Mr Modi chose to focus more on development than politics during his visit. “My objective is to win the hearts of the people of Jammu and Kashmir through development,” he said.

He inaugurated a 25-kilometre railway line that runs up to the famous Vaishno Devi temple in the Trikuta Mountains, a point of pilgrimage for Hindus. He also launched a hydroelectric plant in the border town of Uri and chaired a security review meeting at an army base in Srinagar, the state capital.

More than 2,000 troops secured the Srinagar-Uri highway to guard Mr Modi’s entourage during its journey. The prime minister himself travelled by air.

Bashir-ud-din, the leader of several Muslim forums that called for the general strike, said Kashmiri Pandits were welcome to return and settle in their ancestral properties, but questioned the plan to form three enclaves for them out of land held by other Kashmiris.

“The move to create separate settlements for them will have serious consequences,” he said.

The chief minister of Jammu and Kashmir, Omar Abdullah, whose party is a rival of the BJP, also argued against the concept.

“The idea is not to put Pandits into ghettos,” Mr Abdullah said on Thursday. “The idea is to get them to assimilate back into the community they left at one point of time.”
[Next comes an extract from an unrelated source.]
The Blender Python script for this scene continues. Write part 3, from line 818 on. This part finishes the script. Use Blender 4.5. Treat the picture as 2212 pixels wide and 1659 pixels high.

Two days earlier, Mr Abdullah spoke out against revoking Article 370, arguing that Jammu and Kashmir’s delicate situation required special autonomy. Greater federal control could strengthen calls for secession, he said.

“I have repeatedly and vehemently highlighted that Jammu and Kashmir cannot be equated with other states of India,” he said.

“We have withstood all challenges in the past and will do it again in the future.”